Должен сказать, что в 1968-м, во время интервенции в Чехословакию, таких было намного больше. Кстати, чехи в 1968 году, в отличие от венгров в 1956-м, не выходили из Варшавского пакта и даже не вели самостоятельной внешней политики, как Румыния. Эта политика часто шла вразрез нашей и доводила своим неподчинением Политбюро до бешенства, но Румынию не трогали. Было даже вслух сказано, почему — Румыния не посягала на основные завоевания социализма, что в переводе с совпартязыка на язык человеческий означает: «не допускала независимой свободной прессы». И потом в Румынии у власти стояли не верующие коммунисты, а свой брат-номеклатурист, только хвативший лишку — Чаушеску. И как раз критики с коммунистических позиций советского больше всего боялись советские номенклатурные вожди. На фоне этой критики и этих «верующих» яснее всплывало их унаследованное от Сталина самозванство. И, наверное, никого они так не ненавидели, как верующих Имре Надей, Смарковских, Кригелей и других таких же. Но во время Пражской весны я уже давно не считал себя коммунистом, а когда штурмовали Будапешт, еще считал. И поэтому чувствовал себя вдвойне оскорбленным: и потому, что мне вешали лапшу на уши, нагло пытаясь выдать за контрреволюционеров таких революционеров, как Имре Надь, и потому, что губили при этом возрождение большевизма в его «чистом» романтическом виде. Помню в одной пропагандистской брошюре фотографию, озаглавленную: «Банда такого-то (какого, не запомнил) района Будапешта», а на фотографии вдохновенные молодые лица студентов и рабочих, как и положено при всякой революции. Такими, я тогда верил, были и наши красногвардейцы в Питере. Насчет наших я ошибался — но речь пока не об этом.

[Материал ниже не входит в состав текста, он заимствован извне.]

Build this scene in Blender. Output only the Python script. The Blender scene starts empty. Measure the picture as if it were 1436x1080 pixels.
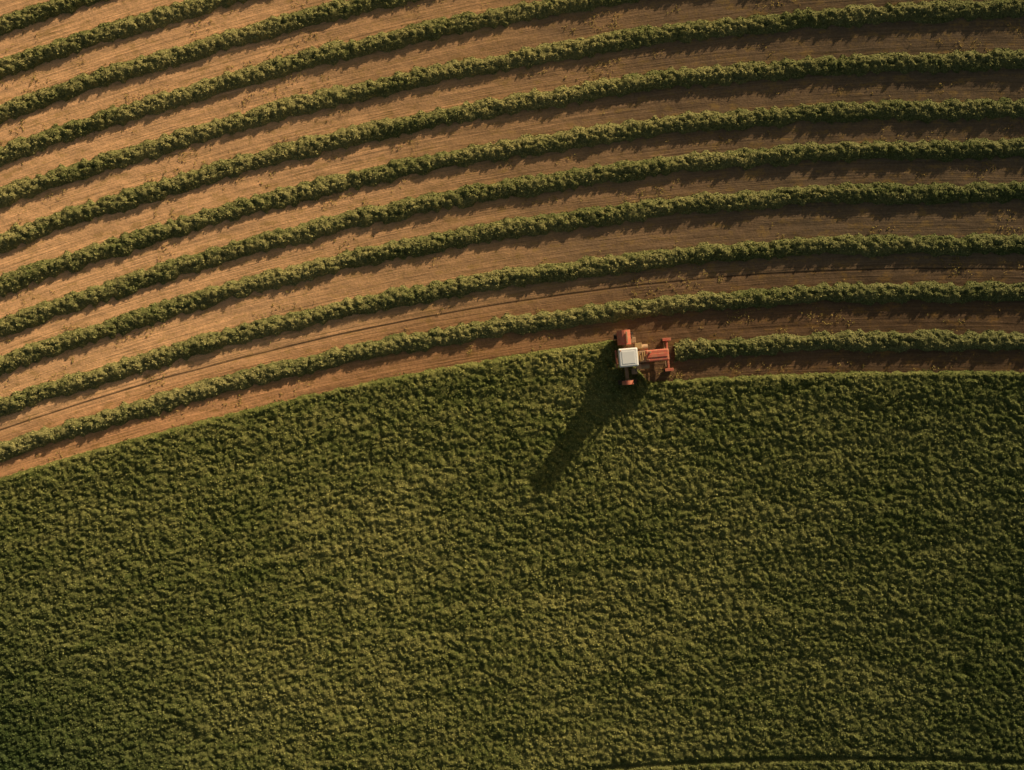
import bpy, bmesh, math
import numpy as np
from mathutils import Matrix, Vector
rng = np.random.default_rng(7)
S = bpy.context.scene
HC = 100.0     # drone height
M = 16.0       # photo pixels per metre at z=0

# ------------------------------------------------------------------ noise
def hsh(a, b, seed):
    n = (a*374761393 + b*668265263 + seed*974634777) & 0xffffffff
    n = ((n ^ (n >> 13))*1274126177) & 0xffffffff
    n = (n ^ (n >> 16)) & 0xffffff
    return n/float(0xffffff)
def vnoise(x, y, scale, seed=0):
    x = np.asarray(x, float)/scale + 1000.3; y = np.asarray(y, float)/scale + 1000.7
    xi = np.floor(x).astype(np.int64); yi = np.floor(y).astype(np.int64)
    fx = x-xi; fy = y-yi
    fx = fx*fx*(3-2*fx); fy = fy*fy*(3-2*fy)
    def h(a, b): return hsh(a, b, seed)*2-1
    return (h(xi, yi)*(1-fx)+h(xi+1, yi)*fx)*(1-fy)+(h(xi, yi+1)*(1-fx)+h(xi+1, yi+1)*fx)*fy
def domes(x, y, scale, seed=0):
    """overlapping rounded plant crowns: 0..1"""
    x = np.asarray(x, float)/scale + 1000.3; y = np.asarray(y, float)/scale + 1000.7
    xi = np.floor(x).astype(np.int64); yi = np.floor(y).astype(np.int64)
    best = np.zeros(x.shape)
    for i in (-1, 0, 1):
        for j in (-1, 0, 1):
            a = xi+i; b = yi+j
            cx = a+.5+.75*(hsh(a, b, seed)-.5); cy = b+.5+.75*(hsh(a, b, seed+1)-.5)
            r = .58+.35*hsh(a, b, seed+2)
            d2 = ((x-cx)**2+(y-cy)**2)/r**2
            best = np.maximum(best, np.sqrt(np.clip(1-d2, 0, 1))*(.5+.5*hsh(a, b, seed+3)))
    return best

# ------------------------------------------------------------------ terrain
X0 = 8.0
def T(x, y):
    xc = 62*np.tanh(np.asarray(x)/62.0)
    z = 0.5*np.where(xc < X0, .0032, .0044)*(xc-X0)**2  # shaped for the light: west tilts toward the sun, east tilts away
    z = z + 0.08*vnoise(x, y, 9, 3) + 0.03*vnoise(x, y, 3.1, 4)
    return z
def place(px, py):
    X = (px-718)/M; Y = (540-py)/M
    x, y = X, Y
    for _ in range(3):
        s = 1-T(x, y)/HC
        x = X*s; y = Y*s
    return x, y
def topx(x, y):
    s = 1-T(x, y)/HC
    return 718+M*x/s, 540-M*y/s

# ------------------------------------------------------------------ row layout
rows = {-1: (-90, -285, -400), 0: (-25, -220, -333), 1: (38, -157, -266), 2: (98, -97, -197), 3: (160, -36, -128), 4: (220, 24, -58),
        5: (278, 88, 12), 6: (340, 150, 86), 7: (402, 212, 155), 8: (460, 268, 211), 9: (512, 325, 272),
        10: (572, 394, 345), 11: (635, 460, 412), 12: (700, 525, 482)}
for i in range(13, 26):
    rows[i] = (700+63*(i-12)*1.0, 525+65*(i-12), 479+66*(i-12))
coef = {}
for k_, (a, b, c) in rows.items():
    coef[k_] = np.polyfit([0, 700, 1436], [a, b, c], 2)
keys = sorted(coef)
CO = np.array([coef[k_] for k_ in keys])
def rowy(k_, px):
    return np.polyval(coef[k_], px)
def rowcoord(px, py):
    sh = np.shape(px)
    pxf = np.clip(np.ravel(px), -300, 1750); pyf = np.ravel(py)
    ys = CO[:, 0][:, None]*pxf**2+CO[:, 1][:, None]*pxf+CO[:, 2][:, None]
    v = keys[0] + (pyf-ys[0])/63.0
    for i in range(len(keys)-1):
        m = (pyf >= ys[i])
        t = (pyf-ys[i])/(ys[i+1]-ys[i])
        if i < len(keys)-2: t = np.minimum(t, 1.0)
        v = np.where(m, keys[i]+t, v)
    return v.reshape(sh)
EL = np.polyfit([0, 400, 860], [670, 561, 477], 2)
ER = np.polyfit([935, 1150, 1436], [533, 523, 521], 2)
def edge(px):
    px = np.asarray(px, float)
    l = np.polyval(EL, px); r = np.polyval(ER, px)
    t = np.clip((px-862)/(908-862), 0, 1)
    return l*(1-t)+r*t

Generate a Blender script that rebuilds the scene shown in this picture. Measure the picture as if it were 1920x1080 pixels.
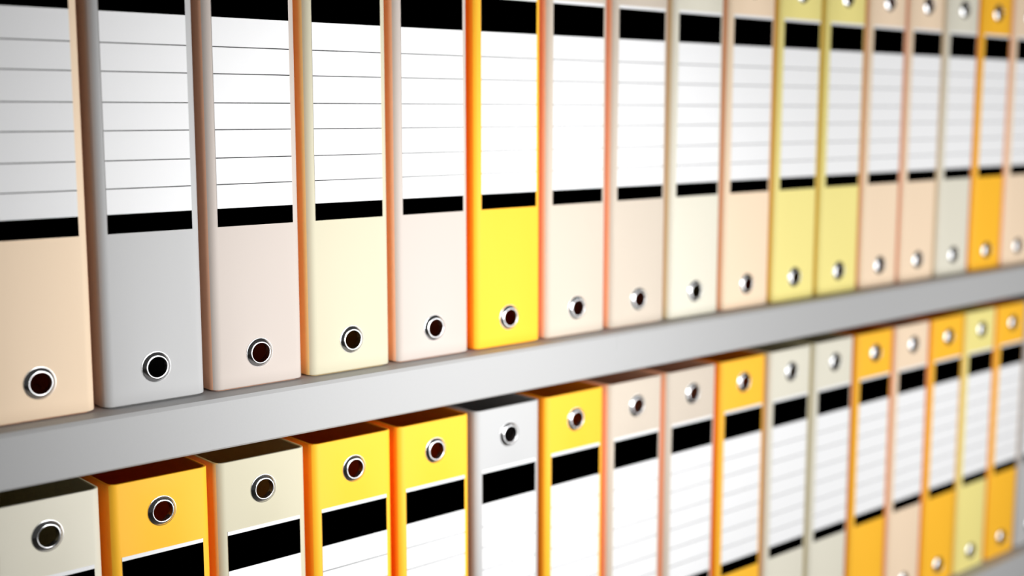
import bpy, bmesh, math
from mathutils import Matrix, Vector

for o in list(bpy.data.objects):
    bpy.data.objects.remove(o, do_unlink=True)
SC = bpy.context.scene
COL = SC.collection

# one scene unit of the layout is the pitch of the binders: 75 mm
S = 0.075
ROW = 4.934            # distance from shelf to shelf, in pitches
ZB = 0.190             # top of the shelf that carries the upper row
ZOFF = 0.86            # lifts the layout above the floor, metres


def P(x, y, z):
    return Vector((x * S, y * S, z * S + ZOFF))


# ---------------------------------------------------------------- camera
cam_d = bpy.data.cameras.new('camera')
cam = bpy.data.objects.new('camera', cam_d)
COL.objects.link(cam)
right = Vector((0.751226963, -0.660043662, 0.000643659))
down = Vector((-0.0908205022, -0.104332919, -0.990386934))
fwd = Vector((0.653765773, 0.743946911, -0.138323199))
M = Matrix((right, -down, -fwd)).transposed().to_4x4()
M.translation = P(-3.18376, -9.96067, 2.66025)
cam.matrix_world = M
cam_d.sensor_width = 36.0
cam_d.lens = 2370.36 / 1920 * 36.0
cam_d.clip_start = 0.01
cam_d.dof.use_dof = True
cam_d.dof.focus_distance = 11.3 * S
cam_d.dof.aperture_fstop = 3.1
SC.camera = cam

# ---------------------------------------------------------------- world and lamps
world = bpy.data.worlds.new('room_light')
SC.world = world
world.use_nodes = True
bg = world.node_tree.nodes['Background']
bg.inputs[0].default_value = (1.0, 0.985, 0.965, 1)
bg.inputs[1].default_value = 0.05


def area(name, loc, target, sx, sy, power, col=(1, 1, 1)):
    d = bpy.data.lights.new(name, 'AREA')
    d.shape = 'RECTANGLE'
    d.size, d.size_y = sx, sy
    d.energy = power
    d.color = col
    ob = bpy.data.objects.new(name, d)
    COL.objects.link(ob)
    ob.location = loc
    ob.rotation_euler = (target - loc).to_track_quat('-Z', 'Y').to_euler()
    return ob


key = area('key_softbox', P(4.4, -9.0, 1.5), P(4.4, 0, 0.3), 0.30, 0.42, 1.36)
key.data.spread = math.radians(75)
fill = area('fill_softbox', P(13.5, -10.5, -0.8), P(13.5, 0, -0.8), 0.95, 0.80, 9.4)

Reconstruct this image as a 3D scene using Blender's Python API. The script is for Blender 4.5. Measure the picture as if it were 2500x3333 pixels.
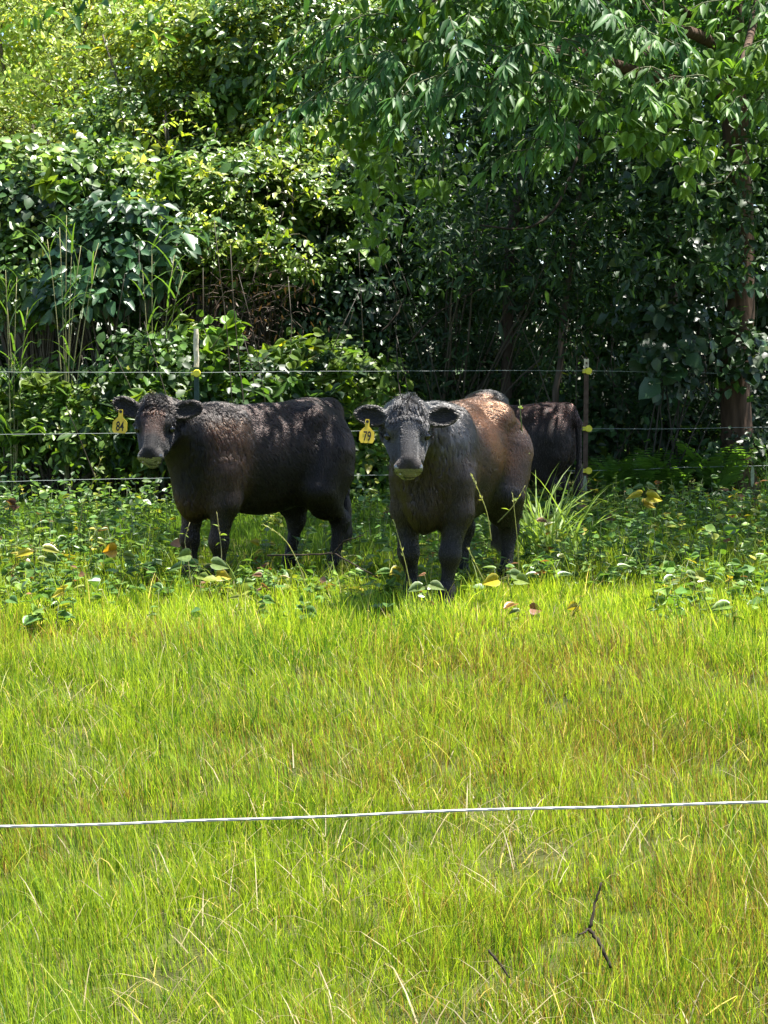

В состоянии двойной оскорбленности мне оставалось быть недолго, оно подтачивалось. Меня, например, удивляло, что с этим поведением и этой фразеологией мирились другие коммунистические лидеры — правда, некоторые с оговорками. Но разве такой компрометации всей их идейной структуры можно противопоставить оговорки?.. Поражало, что мирились они и с антисемитизмом, резко проявленным свободолюбцем Никитой во время так называемой англо-французско-израильской агрессии против Египта (в ответ на национализацию Насером Суэцкого канала). Операция провалилась ввиду самоубийственного, предательского по отношению к союзникам вмешательства Соединенных Штатов (впрочем, СССР приписал эту «заслугу» себе). Но дело для меня сейчас не в этом, а в разнице тона, в которых были написаны протестующие ноты правительствам Англии и Франции, с одной стороны (по форме нормальные дипломатические ноты), и правительству Израиля — с другой (хамская издевательская бумага), а также в развернутой в связи с этим пропаганде… И ничего. Все руководители этих крайне интернационалистических партий (они тогда не были заменены найденышами типа последнего французского генсека Марше) съели это молча. И антисемитизм стал навсегда вечным — где более открытым, где более скрытым — атрибутом коммунизма. Только через много лет канадский генсек Вильям Каштан добился включения в какой-то документ пункт о необходимости борьбы не только с сионизмом (что к тому времени стало необходимым атрибутом коммунизма), но и с антисемитизмом. Сказывают, побороться пришлось изрядно. Ну и вписали. Почему не вписать, если человек настаивает. Действуют ведь тайные инструкции, а не открытые постановления.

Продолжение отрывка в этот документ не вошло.